+++ Source material

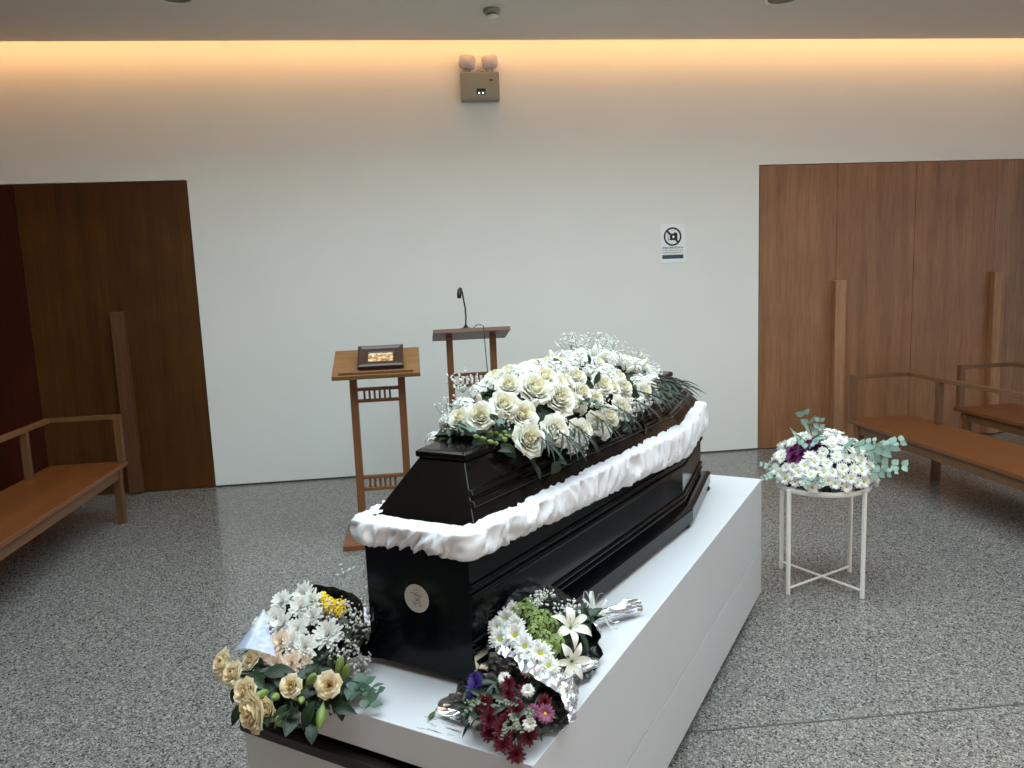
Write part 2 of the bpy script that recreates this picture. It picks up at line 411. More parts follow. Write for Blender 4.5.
for s, mat, tl in ((-.09, plain('lamp_shell', srgb(126,112,106), .4), .12), (.078, M_lens, -.1)):
    for k in (-1, 1):
        b = MB(); b.tube([(s+k*.024,-.04,.203),(s+k*.024,-.04,.236),(s+k*.016,-.04,.25)], .004, 6); part('bracket', b, M_steel, t, True)
    Mh = Matrix.Translation((s, -.045, .282)) @ Matrix.Rotation(tl, 4, 'Y') @ Matrix.Rotation(math.radians(100), 4, 'X')
    b = MB()
    prof = [(.0,-.05),(.028,-.048),(.045,-.032),(.056,-.005),(.06,.02),(.058,.03)]
    def hd(u, v, prof=prof):
        i = v*(len(prof)-1); k = min(int(i), len(prof)-2); f = i-k
        r = prof[k][0]*(1-f)+prof[k+1][0]*f; z = prof[k][1]*(1-f)+prof[k+1][1]*f
        a = 2*PI*u; c, sn = math.cos(a), math.sin(a); q = 1/((abs(c)**4+abs(sn)**4)**.25)
        return (r*q*c*1.02, r*q*sn*.82, z)
    b.grid(hd, 32, 12, 0, Mh, wrap=True); hdp = part('lamp_head', b, mat, t, True)
    b = MB(); b.grid(lambda u, v: (lambda a, r: (r*math.cos(a)/((abs(math.cos(a))**4+abs(math.sin(a))**4)**.25)*1.0, r*math.sin(a)/((abs(math.cos(a))**4+abs(math.sin(a))**4)**.25)*.8, .031+.012*(1-(r/.058)**2)))(2*PI*u, .058*(1-v)+1e-5), 32, 6, 0, Mh, wrap=True)
    part('lens', b, M_lens, hdp, True)

# ------------------------------------------------------------------ no-photography sign
def text_mesh(s, size, mat, name, parent, x, z, y, bold=0, width=None):
    cu = bpy.data.curves.new('txt', 'FONT'); cu.body = s; cu.size = size; cu.align_x = 'CENTER'; cu.offset = bold; cu.extrude = .0003
    o = bpy.data.objects.new('txt', cu); COL.objects.link(o)
    dg = bpy.context.evaluated_depsgraph_get(); me = bpy.data.meshes.new_from_object(o.evaluated_get(dg))
    bpy.data.objects.remove(o); me.materials.clear(); me.materials.append(mat)
    xs = [v.co.x for v in me.vertices]; k = 1
    if width and xs: k = width/(max(xs)-min(xs))
    p = link(name, me, parent); p.matrix_local = Matrix.Translation((x, y, z)) @ Matrix.Rotation(PI/2, 4, 'X') @ Matrix.Diagonal((k,1,1,1))
    return p
SW, SH = .205, .304
t = thing('sign', 'white wall sign with crossed-out camera in a black circle', 'sign', (2.087, D, 1.588))
b = MB(); b.box((-SW/2,-.004,0),(SW/2,-.0006,SH)); part('board', b, M_sign, t)
pic = MB(); cx, cz, Y0 = -.002, .206, -.0055
def ring(mb, r0, r1, n=48):
    vs = []; fs = []
    for k in range(n):
        a = 2*PI*k/n
        for r, y in ((r0,Y0),(r1,Y0),(r1,Y0+.0014),(r0,Y0+.0014)): vs.append((cx+r*math.cos(a), y, cz+r*math.sin(a)))
    for k in range(n):
        j = (k+1)%n
        for q in range(4): fs.append((4*k+q, 4*k+(q+1)%4, 4*j+(q+1)%4, 4*j+q))
    mb.add(vs, fs)
ring(pic, .060, .0735)
Mb = Matrix.Translation((cx, 0, cz)) @ Matrix.Rotation(math.radians(45), 4, 'Y')
pic.box((-.064, Y0-.0002, -.0075), (.064, Y0+.0012, .0075), 0, Mb)
part('prohibition_ring', pic, M_ink, t)
c = MB()
c.box((cx-.040, Y0+.0003, cz-.028), (cx+.040, Y0+.0014, cz+.024)); c.box((cx+.012, Y0+.0003, cz+.024), (cx+.034, Y0+.0014, cz+.032))
part('camera_symbol', c, M_ink, t)
c = MB(); c.box((cx-.036, Y0-.0001, cz-.023), (cx-.024, Y0+.0002, cz+.019)); part('camera_grip', c, M_sign, t)
c = MB(); c.lathe([(.0,0),(.010,0),(.010,.0005),(0,.0005)], 24, 0, Matrix.Translation((cx+.006, Y0+.0001, cz-.002)) @ Matrix.Rotation(PI/2,4,'X')); part('camera_lens', c, M_sign, t)
text_mesh('ΑΠΑΓΟΡΕΥΕΤΑΙ Η', .020, M_ink, 'lettering', t, -.002, .111, -.0045, .0006, .172)
text_mesh('Η ΦΩΤΟΓΡΑΦΗΣΗ & Η', .015, M_greyink, 'lettering', t, -.002, .092, -.0045, 0, .172)
text_mesh('Η ΒΙΝΤΕΟΣΚΟΠΗΣΗ', .015, M_greyink, 'lettering', t, -.002, .074, -.0045, 0, .172)
c = MB(); c.box((-.089,-.0052,.031),(.086,-.0042,.062)); part('info_strip', c, M_blueink, t)

# ------------------------------------------------------------------ lecterns
def lectern(name, label, x0, w, yf, yb, zf, zb, posts, ybase, zr, dmat, facing):
    """desk from front edge (yf,zf) to back edge (yb,zb); posts = x of the two posts"""
    cx = x0+w/2
    t = thing(name, label, 'lectern', (cx, ybase, 0))
    L = math.hypot(yb-yf, zb-zf); th = math.atan2(zb-zf, yb-yf)
    Md = Matrix.Translation((0, yf-ybase, zf)) @ Matrix.Rotation(th, 4, 'X')
    b = MB(); b.box((-w/2, 0, -.026), (w/2, L, 0), 0, Md); part('desk', b, dmat, t, bevel=.002)
    b = MB()
    if facing: b.box((-w/2+.04, .012, .0004), (w/2-.04, .026, .016), 0, Md)
    else: b.box((-w/2+.04, L-.026, .0004), (w/2-.04, L-.012, .016), 0, Md)
    part('book_ledge', b, dmat, t, bevel=.002)
    b = MB(); b.box((-w/2, -.20, .0), (w/2, .20, .032)); part('base_plate', b, M_rung, t, bevel=.003)
    yp = 0.0
    zat = lambda y: zf + (y+ybase-yf)*math.tan(th) - .0265/math.cos(th)
    ws = .042
    for px in posts:
        x = px-cx; b = MB()
        vs = [(x-ws/2,yp-.03,.0325),(x+ws/2,yp-.03,.0325),(x+ws/2,yp+.03,.0325),(x-ws/2,yp+.03,.0325),
              (x-ws/2,yp-.03,zat(yp-.03)),(x+ws/2,yp-.03,zat(yp-.03)),(x+ws/2,yp+.03,zat(yp+.03)),(x-ws/2,yp+.03,zat(yp+.03))]
        b.add(vs, [(3,2,1,0),(4,5,6,7),(0,1,5,4),(1,2,6,5),(2,3,7,6),(3,0,4,7)]); part('post', b, M_post, t, bevel=.002)
    xa, xb = posts[0]-cx+ws/2+.0003, posts[1]-cx-ws/2-.0003
    for (z1, z0) in zr:
        for z in (z1, z0):
            b = MB(); b.box((xa, yp-.016, z-.009), (xb, yp+.016, z+.009)); part('rung', b, M_rung, t, bevel=.0015)
        for k in range(6):
            x = xa + (xb-xa)*(k+1.3)/8.0
            b = MB(); b.box((x-.006, yp-.006, z0+.0092), (x+.006, yp+.006, z1-.0092)); part('baluster', b, M_post, t)
    return t
lectern('lectern', 'wooden lectern holding a framed picture, desk sloping to the front', -.485, .50, 4.42, 4.75, 1.013, 1.130, (-.378, -.098), 4.58, [(.912,.843),(.382,.309)], M_desk, True)
lectern('lectern', 'wooden lectern with microphone, seen from its back side', .113, .505, 5.03, 5.36, 1.212, 1.135, (.222, .515), 5.20, [(.888,.812),(.38,.305)], M_deskdk, False)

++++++

**Set problem**
The data above needs to be retyped exactly, with the images left out.

**The solution**
Write part 2 of the bpy script that recreates this picture. It picks up at line 411. More parts follow. Write for Blender 4.5.
for s, mat, tl in ((-.09, plain('lamp_shell', srgb(126,112,106), .4), .12), (.078, M_lens, -.1)):
    for k in (-1, 1):
        b = MB(); b.tube([(s+k*.024,-.04,.203),(s+k*.024,-.04,.236),(s+k*.016,-.04,.25)], .004, 6); part('bracket', b, M_steel, t, True)
    Mh = Matrix.Translation((s, -.045, .282)) @ Matrix.Rotation(tl, 4, 'Y') @ Matrix.Rotation(math.radians(100), 4, 'X')
    b = MB()
    prof = [(.0,-.05),(.028,-.048),(.045,-.032),(.056,-.005),(.06,.02),(.058,.03)]
    def hd(u, v, prof=prof):
        i = v*(len(prof)-1); k = min(int(i), len(prof)-2); f = i-k
        r = prof[k][0]*(1-f)+prof[k+1][0]*f; z = prof[k][1]*(1-f)+prof[k+1][1]*f
        a = 2*PI*u; c, sn = math.cos(a), math.sin(a); q = 1/((abs(c)**4+abs(sn)**4)**.25)
        return (r*q*c*1.02, r*q*sn*.82, z)
    b.grid(hd, 32, 12, 0, Mh, wrap=True); hdp = part('lamp_head', b, mat, t, True)
    b = MB(); b.grid(lambda u, v: (lambda a, r: (r*math.cos(a)/((abs(math.cos(a))**4+abs(math.sin(a))**4)**.25)*1.0, r*math.sin(a)/((abs(math.cos(a))**4+abs(math.sin(a))**4)**.25)*.8, .031+.012*(1-(r/.058)**2)))(2*PI*u, .058*(1-v)+1e-5), 32, 6, 0, Mh, wrap=True)
    part('lens', b, M_lens, hdp, True)

# ------------------------------------------------------------------ no-photography sign
def text_mesh(s, size, mat, name, parent, x, z, y, bold=0, width=None):
    cu = bpy.data.curves.new('txt', 'FONT'); cu.body = s; cu.size = size; cu.align_x = 'CENTER'; cu.offset = bold; cu.extrude = .0003
    o = bpy.data.objects.new('txt', cu); COL.objects.link(o)
    dg = bpy.context.evaluated_depsgraph_get(); me = bpy.data.meshes.new_from_object(o.evaluated_get(dg))
    bpy.data.objects.remove(o); me.materials.clear(); me.materials.append(mat)
    xs = [v.co.x for v in me.vertices]; k = 1
    if width and xs: k = width/(max(xs)-min(xs))
    p = link(name, me, parent); p.matrix_local = Matrix.Translation((x, y, z)) @ Matrix.Rotation(PI/2, 4, 'X') @ Matrix.Diagonal((k,1,1,1))
    return p
SW, SH = .205, .304
t = thing('sign', 'white wall sign with crossed-out camera in a black circle', 'sign', (2.087, D, 1.588))
b = MB(); b.box((-SW/2,-.004,0),(SW/2,-.0006,SH)); part('board', b, M_sign, t)
pic = MB(); cx, cz, Y0 = -.002, .206, -.0055
def ring(mb, r0, r1, n=48):
    vs = []; fs = []
    for k in range(n):
        a = 2*PI*k/n
        for r, y in ((r0,Y0),(r1,Y0),(r1,Y0+.0014),(r0,Y0+.0014)): vs.append((cx+r*math.cos(a), y, cz+r*math.sin(a)))
    for k in range(n):
        j = (k+1)%n
        for q in range(4): fs.append((4*k+q, 4*k+(q+1)%4, 4*j+(q+1)%4, 4*j+q))
    mb.add(vs, fs)
ring(pic, .060, .0735)
Mb = Matrix.Translation((cx, 0, cz)) @ Matrix.Rotation(math.radians(45), 4, 'Y')
pic.box((-.064, Y0-.0002, -.0075), (.064, Y0+.0012, .0075), 0, Mb)
part('prohibition_ring', pic, M_ink, t)
c = MB()
c.box((cx-.040, Y0+.0003, cz-.028), (cx+.040, Y0+.0014, cz+.024)); c.box((cx+.012, Y0+.0003, cz+.024), (cx+.034, Y0+.0014, cz+.032))
part('camera_symbol', c, M_ink, t)
c = MB(); c.box((cx-.036, Y0-.0001, cz-.023), (cx-.024, Y0+.0002, cz+.019)); part('camera_grip', c, M_sign, t)
c = MB(); c.lathe([(.0,0),(.010,0),(.010,.0005),(0,.0005)], 24, 0, Matrix.Translation((cx+.006, Y0+.0001, cz-.002)) @ Matrix.Rotation(PI/2,4,'X')); part('camera_lens', c, M_sign, t)
text_mesh('ΑΠΑΓΟΡΕΥΕΤΑΙ Η', .020, M_ink, 'lettering', t, -.002, .111, -.0045, .0006, .172)
text_mesh('Η ΦΩΤΟΓΡΑΦΗΣΗ & Η', .015, M_greyink, 'lettering', t, -.002, .092, -.0045, 0, .172)
text_mesh('Η ΒΙΝΤΕΟΣΚΟΠΗΣΗ', .015, M_greyink, 'lettering', t, -.002, .074, -.0045, 0, .172)
c = MB(); c.box((-.089,-.0052,.031),(.086,-.0042,.062)); part('info_strip', c, M_blueink, t)

# ------------------------------------------------------------------ lecterns
def lectern(name, label, x0, w, yf, yb, zf, zb, posts, ybase, zr, dmat, facing):
    """desk from front edge (yf,zf) to back edge (yb,zb); posts = x of the two posts"""
    cx = x0+w/2
    t = thing(name, label, 'lectern', (cx, ybase, 0))
    L = math.hypot(yb-yf, zb-zf); th = math.atan2(zb-zf, yb-yf)
    Md = Matrix.Translation((0, yf-ybase, zf)) @ Matrix.Rotation(th, 4, 'X')
    b = MB(); b.box((-w/2, 0, -.026), (w/2, L, 0), 0, Md); part('desk', b, dmat, t, bevel=.002)
    b = MB()
    if facing: b.box((-w/2+.04, .012, .0004), (w/2-.04, .026, .016), 0, Md)
    else: b.box((-w/2+.04, L-.026, .0004), (w/2-.04, L-.012, .016), 0, Md)
    part('book_ledge', b, dmat, t, bevel=.002)
    b = MB(); b.box((-w/2, -.20, .0), (w/2, .20, .032)); part('base_plate', b, M_rung, t, bevel=.003)
    yp = 0.0
    zat = lambda y: zf + (y+ybase-yf)*math.tan(th) - .0265/math.cos(th)
    ws = .042
    for px in posts:
        x = px-cx; b = MB()
        vs = [(x-ws/2,yp-.03,.0325),(x+ws/2,yp-.03,.0325),(x+ws/2,yp+.03,.0325),(x-ws/2,yp+.03,.0325),
              (x-ws/2,yp-.03,zat(yp-.03)),(x+ws/2,yp-.03,zat(yp-.03)),(x+ws/2,yp+.03,zat(yp+.03)),(x-ws/2,yp+.03,zat(yp+.03))]
        b.add(vs, [(3,2,1,0),(4,5,6,7),(0,1,5,4),(1,2,6,5),(2,3,7,6),(3,0,4,7)]); part('post', b, M_post, t, bevel=.002)
    xa, xb = posts[0]-cx+ws/2+.0003, posts[1]-cx-ws/2-.0003
    for (z1, z0) in zr:
        for z in (z1, z0):
            b = MB(); b.box((xa, yp-.016, z-.009), (xb, yp+.016, z+.009)); part('rung', b, M_rung, t, bevel=.0015)
        for k in range(6):
            x = xa + (xb-xa)*(k+1.3)/8.0
            b = MB(); b.box((x-.006, yp-.006, z0+.0092), (x+.006, yp+.006, z1-.0092)); part('baluster', b, M_post, t)
    return t
lectern('lectern', 'wooden lectern holding a framed picture, desk sloping to the front', -.485, .50, 4.42, 4.75, 1.013, 1.130, (-.378, -.098), 4.58, [(.912,.843),(.382,.309)], M_desk, True)
lectern('lectern', 'wooden lectern with microphone, seen from its back side', .113, .505, 5.03, 5.36, 1.212, 1.135, (.222, .515), 5.20, [(.888,.812),(.38,.305)], M_deskdk, False)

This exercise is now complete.